Conor McGregor’s opening punch bloodied Donald Cerrone’s nose. He then floored Cerrone only 20 seconds into the bout with a perfectly placed kick to the head and mercilessly finished on the ground.
When he paraded around the ring with an Irish flag on his shoulders to celebrate, the mixed martial arts world knew McGregor was back.
The Irish former two-division champion came out of a three-year stretch of relative inactivity and outside-the-cage troubles with a welterweight performance in UFC246 on Saturday that echoed his greatest fights during his unparalleled rise.
Photo: AFP
“I feel really good and I came out of here unscathed,” McGregor said. “I’m in shape. We’ve got work to do to get back to where I was.”

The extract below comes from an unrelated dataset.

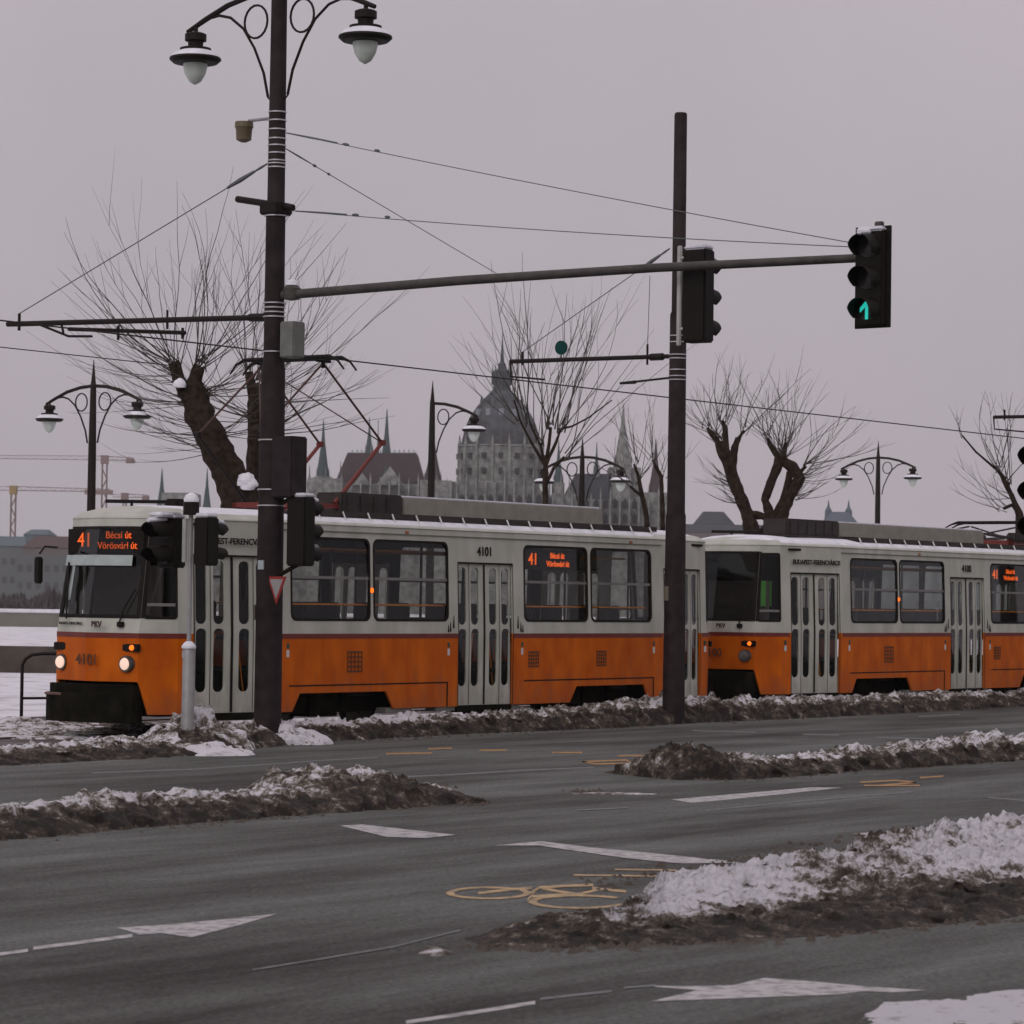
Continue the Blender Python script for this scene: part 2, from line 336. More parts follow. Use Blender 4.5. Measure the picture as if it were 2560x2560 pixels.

After hurting Cerrone (36-14) with his first punch, McGregor (22-4) dropped him with a sublime kick to the jaw. McGregor pounced and forced referee Herb Dean to save Cerrone, delighting a sellout crowd of 19,040 at the T-Mobile Arena.
McGregor’s hand had not been raised in victory since November 2016, when he stopped lightweight Eddie Alvarez to become the first fighter in UFC history to hold two championship belts simultaneously. With his fame and fortune multiplying, McGregor fought only his boxing match with Floyd Mayweather Jr in 2017 and lost a one-sided UFC bout to lightweight champion Khabib Nurmagomedov in late 2018.
“I wasn’t committed,” McGregor said afterward while speaking to reporters with a bottle of his Proper Twelve whiskey on the table before him. “I just felt like I disrespected the people that believed in me and supported me. That’s what led me to re-center myself and get back to where I was at.”
After a year spent out of competition and in repeated trouble with the law, McGregor got back into training and vowed to return to elite form. This dramatic victory over Cerrone indicated that he is well on his way, and McGregor has vowed to fight multiple times this year.
Welterweight champion Kamaru Usman and veteran brawler Jorge Masvidal watched UFC246 from cageside. Either man could be McGregor’s next opponent, but UFC president Dana White is pushing for a rematch with Nurmagomedov, whose first scheduled fight of the year is against Tony Ferguson in April.
“Any one of these mouthy fools can get it,” McGregor yelled into the microphone. “Every single one of them can get it. It does not matter. I’m back and I’m ready.”
McGregor also wants to make up for his loss to Nurmagomedov, but he does not want to wait until the champion is ready to fight again in late summer. McGregor wants an earlier fight, and he predicted that the Nurmagomedov-Ferguson fight would be scrapped, as it already has four times during those fighters’ careers.
Cerrone is the winningest fighter in UFC history with 23 victories, a mark that reflects both his durability and commitment to an uncommonly busy schedule. Cerrone, who also holds the UFC record with 16 stoppage wins, had fought 11 times since McGregor’s win over Alvarez, and he was in the cage for the 15th time since he lost his only UFC title shot in December 2015.
However, Cerrone’s past two fights were stopped when he took too much damage and he could not block McGregor’s decisive kick or recover from the punishment on the ground.
“I’d never seen anything like that,” Cerrone said. “He busted my nose, it started bleeding, and he stepped back and head-kicked me. Oh, man. This happened this fast?”
In other fights, former bantamweight champion Holly Holm beat Raquel Pennington by unanimous decision in the penultimate bout.
The 38-year-old Holm (13-5) had lost five of her seven fights since she knocked out Ronda Rousey in November 2015.
On the undercard, 37-year-old flyweight Roxanne Modafferi pulled off one of the biggest upsets in recent UFC history with a one-sided decision victory over previously unbeaten 21-year-old Maycee Barber, the UFC’s top 125 pound (57kg) prospect.
Barber (8-1) injured her left knee during the bout, but Modafferi (24-16) was already dominating with the superior jujutsu she has been practicing for Barber’s entire life. Modafferi was the biggest betting underdog on the UFC246 card, facing 10-to-1 odds on some sports books.
Aleksei Oleinik, a 42-year-old heavyweight who made his pro debut in 1996, beat Maurice Greene by submission in the second round.